From the article: "Customers are able to buy and sell bitcoin, although they will not be able to transfer it to a self-custody wallet where the user controls their private keys" Dear Fidelity, those are not Bitcoins.
WHAT!!! @johnarb WTF is this shit?!? "...When trading, customers will not be charged a “fee,” but a 1% spread, which Fidelity has defined as “the difference between the price at which you buy or sell crypto in your Fidelity Crypto account and the price at which Fidelity Digital Assets fills your order.” This spread will be visible in the client execution price..." That is absolute BS, no?!?! How can they hold your money hostage??! They cannot do that with cash. John, please tell everyone here this is sound fiduciary duty or something.

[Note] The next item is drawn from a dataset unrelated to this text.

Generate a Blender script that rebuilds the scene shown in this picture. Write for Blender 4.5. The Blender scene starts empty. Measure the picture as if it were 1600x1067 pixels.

It's custodial bitcoins. PayPal started with something similar, you can buy bitcoins and other cryptos but could not withdraw, eventually PayPal enabled it after a while Fidelity is a good company so I'm pretty sure they would actually hold the bitcoins they sell For certain professionals, like RIA's, custodial bitcoins are a requirement and as they are not allowed by law to hold the private keys to the bitcoins in the local wallets for their clients
I suspect the final regs. From the regulators may restrict US-based entities from taking possession or make it prohibitively expensive. Kind of like requesting a stock certificate.